C&AG: Government spent more than €12m on unoccupied office space in 2024

The Distiller’s Building itself had been unoccupied since a lease was first signed by the OPW in July 2022, though it had been subject to two rent-free periods ending in March of last year. File picture:
The Government spent more than €12m on the rental of unoccupied office space in Dublin during 2024.
The two buildings in question — the Distillers Building in Smithfield and Bishop’s Square in the south city centre — had both been either partially or entirely vacant for several years at that time, despite multi-million euro leases being in place.
The former lease, sanctioned by State property manager, the Office of Public Works (OPW), saw some €7.9m paid to the building’s landlord between May 2019 and May 2024 despite its intended tenant, the department of foreign affairs, not taking up occupancy “due to delays with fit-out works”.

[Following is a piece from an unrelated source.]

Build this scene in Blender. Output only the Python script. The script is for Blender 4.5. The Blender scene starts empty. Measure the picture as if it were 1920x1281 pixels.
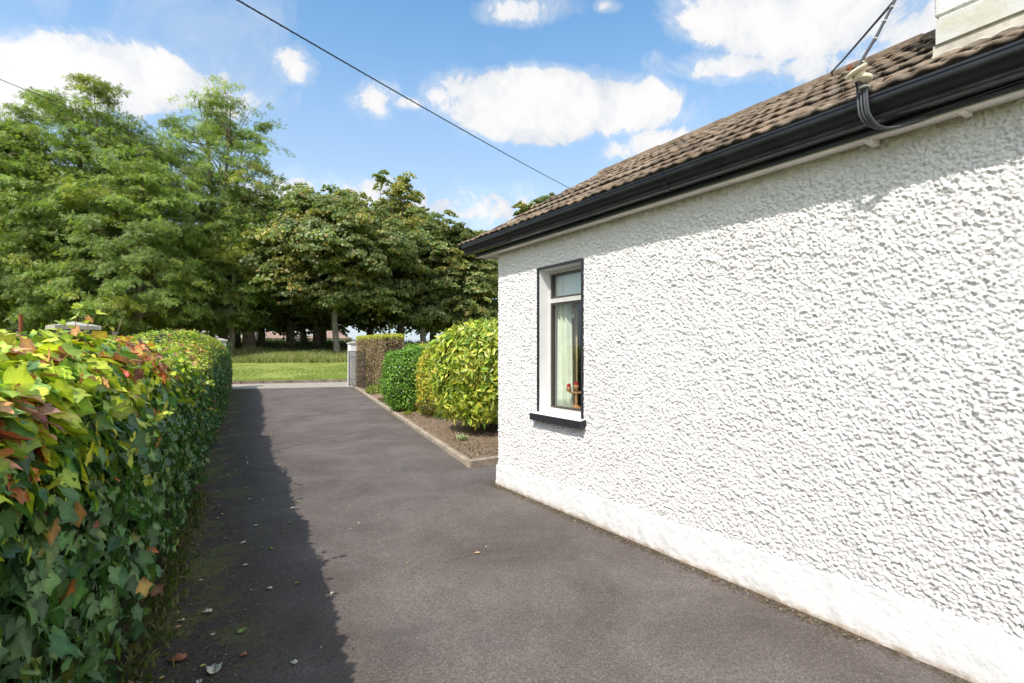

A report by the Comptroller and Auditor General (C&AG) into the OPW’s administration of the State’s office portfolio found meanwhile that fit-out costs for the relevant three floors at Bishop’s Square incurred by the State eventually totalled €10.45m — some 45% more than initially sanctioned by the department of public expenditure in January 2019.
Both Bishop’s Square at €7.6m and the Distillers Building at €10m accounted for two of the top three costliest leases on the OPW’s books last year, with the highest — the department of health’s headquarters at Miesian Plaza — costing €10.9m over the 12 months in question.
The Distiller’s Building itself had been unoccupied since a lease was first signed by the OPW in July 2022, though it had been subject to two rent-free periods ending in March of last year.
That building is noted as being subject to fit-out until at least September of 2025, and will be “available for clients to occupy thereafter”.
The C&AG’s report noted that the OPW’s explanation for the delay in occupying the Distillers Building is that it had resulted from “complex design and construction issues”.
That building itself is the subject of the OPW’s highest total financial commitment for a single building across the lifetime of its lease — standing at €221m to be paid up to July of 2047 — out of a total commitment to leased office properties of €1.1bn at the end of 2024.
Paying large-scale leases for vacant properties is not a particularly new phenomenon regarding the OPW’s rental portfolio.
In September 2018 it emerged that just under €16m had been paid to rent Miesian Plaza over a period of 17 months while the building lay empty.
In terms of the OPW’s at times under-utilisation of its own building portfolio, the C&AG meanwhile recommended that the agency should going forward report publicly on the utilisation of those buildings by State bodies, with that reporting to commence in 2027.
The OPW informed that C&AG that it “operates in a dynamic environment which requires the ongoing reallocation of space to meet the accommodation needs of its clients”.
The agency has come in for sustained criticism in recent times over the level of value for money it has been achieving on taxpayer-funded projects.
Last year it emerged that the OPW spent €336,000 on the construction of a covered bike shelter on the grounds of Leinster House, and a further €1.3m on a new state-of-the-art security hut outside the department of finance on the same campus.